The Court of Appeals has granted mandamus to prevent three depositions sought by a homebuyer seeking to avoid an arbitration agreement. The trial court granted the builder’s motion to compel arbitration, but had not yet ruled whether the buyer’s claims against two individual employees of the builder were also arbitrable. While their motion was pending, the trial court granted a motion to compel the depositions of the employees and the company to explore whether they had engaged in any fraudulent or criminal conduct. The Court of Appeals held that order was an abuse of discretion. Under In re Kaplan Higher Education Corp., 235 S.W.3d 206 (Tex. 2007), agents who are nonsignatories to their principal’s arbitration agreement may still invoke equity to compel arbitration unless the claimant can demonstrate the agents had unclean hands in the formation of the arbitration provision. In this instance, the buyer alleged only that the individuals had unclean hands in the performance of the contract, not the formation of the arbitration clause. Accordingly, the issue of their unclean hands was an issue for the merits of the case that had to be determined in arbitration, making discovery of those facts inappropriate for a judicial proceeding. The Court therefore directed the trial court to stay the case so that all of the parties could proceed to arbitration. The Court also wrote separately to summarily deny the buyer’s mandamus petition challenging the arbitration order for her claims against the company.
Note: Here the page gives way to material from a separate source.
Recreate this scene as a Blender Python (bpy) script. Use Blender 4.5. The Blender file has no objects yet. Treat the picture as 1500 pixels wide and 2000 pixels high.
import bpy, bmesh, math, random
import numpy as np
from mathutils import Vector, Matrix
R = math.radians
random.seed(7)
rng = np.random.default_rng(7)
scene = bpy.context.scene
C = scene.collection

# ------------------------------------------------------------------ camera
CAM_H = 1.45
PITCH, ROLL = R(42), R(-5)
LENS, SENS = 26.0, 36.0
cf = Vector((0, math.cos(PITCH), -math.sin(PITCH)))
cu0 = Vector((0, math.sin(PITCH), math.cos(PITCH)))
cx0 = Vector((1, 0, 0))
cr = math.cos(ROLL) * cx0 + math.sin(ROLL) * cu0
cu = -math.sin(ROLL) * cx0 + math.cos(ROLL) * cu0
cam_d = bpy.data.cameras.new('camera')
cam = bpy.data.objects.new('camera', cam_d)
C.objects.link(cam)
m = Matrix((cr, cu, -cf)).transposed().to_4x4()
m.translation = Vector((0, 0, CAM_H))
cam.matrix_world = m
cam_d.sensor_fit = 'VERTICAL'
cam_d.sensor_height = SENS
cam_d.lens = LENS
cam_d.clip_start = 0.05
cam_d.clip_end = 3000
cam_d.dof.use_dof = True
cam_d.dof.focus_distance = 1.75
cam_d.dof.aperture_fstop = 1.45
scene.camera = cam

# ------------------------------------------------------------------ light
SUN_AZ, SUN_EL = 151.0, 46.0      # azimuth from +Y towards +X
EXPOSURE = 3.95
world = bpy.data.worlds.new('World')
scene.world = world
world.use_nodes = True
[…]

In re Susan Newell Custom Home Builders, Inc., No. 05-13-01474-CV

Way back in 1989, a latex products manufacturer named Ansell Healthcare Products registered a federal trademark for the phrase “Condom Sense,” which it used in advertising its Lifestyle condoms. A few years later, Ansell sought federal registration of Condom Sense as a service mark for a proposed chain of retail stores. But Ansell’s own retail stores never materialized, and it ended up licensing the mark to Condom Sense, Inc. (“CSI”), which had already opened up its own Condom Sense store in Dallas.
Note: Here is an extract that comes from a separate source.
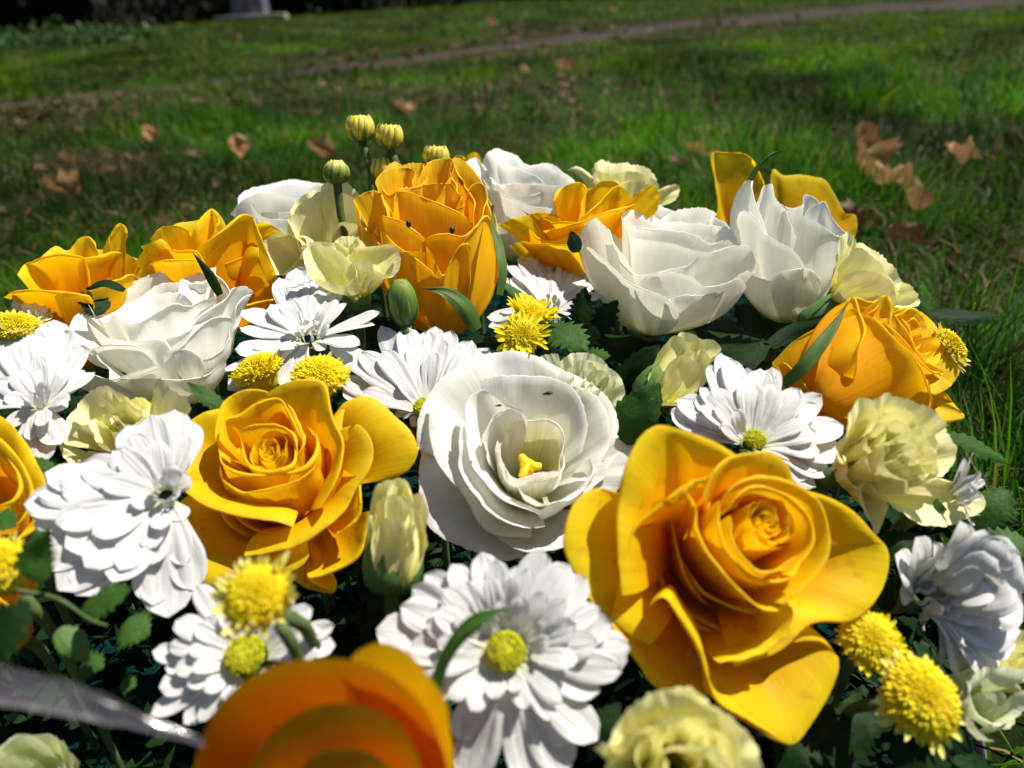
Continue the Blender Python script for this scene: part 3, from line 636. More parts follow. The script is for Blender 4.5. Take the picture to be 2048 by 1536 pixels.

In 1997, CSI sold its original store on Greenville Avenue, including the right to use the Condom Sense name. That sale led to a series of competing claims over use of the name at multiple locations, including some inconclusive preliminary litigation. In 2005, Ansell — which had never used the mark itself, and which had been unaware of all the drama over its use in Texas — assigned CSI all of its interest in the federal service mark.  CSI then registered the mark in Texas, along with three related service marks that also used the Condom Sense name. CSI ended up suing the operators of the other Condom Sense stores, alleging trademark infringement under the federal Lanham Act, the Texas Trademark Act, and Texas common law. After a bench trial, the trial court ruled in favor of the competitors and cancelled registrations of both the federal and state service marks.  CSI and its owners appealed.

According to the court of appeals, CSI’s competitors were not entitled to cancellation of the state service mark even though the trial court found that CSI registered the mark fraudulently, i.e., while knowing that competitors were also using the Condom Sense mark.  Under section 16.28 of the Business & Commerce Code, the party asking the court to cancel the registration must be someone who was “injured” by the false or fraudulent procurement of the service mark registration, but the other Condom Sense owners had failed to submit any evidence that they were injured by it.  But the court of appeals sustained the trial court’s cancellation of the federal service mark, giving credit to testimony that Ansell’s licensing agreement with CSI had not been renewed past its original expiration date in 1999, and that the mark had therefore lapsed because Ansell had abandoned it. Finally, the court of appeals affirmed the trial court’s ruling in favor of the competitors’ laches and unclean hands defenses, holding that the evidence supported the lower court’s rulings that five years had been too long for CSI to sit on its rights before bringing suit, and that it had acted improperly in selling any rights to the Condom Sense name (in the 1997 sale of the original store) at a time when it was merely a licensee of Ansell’s mark.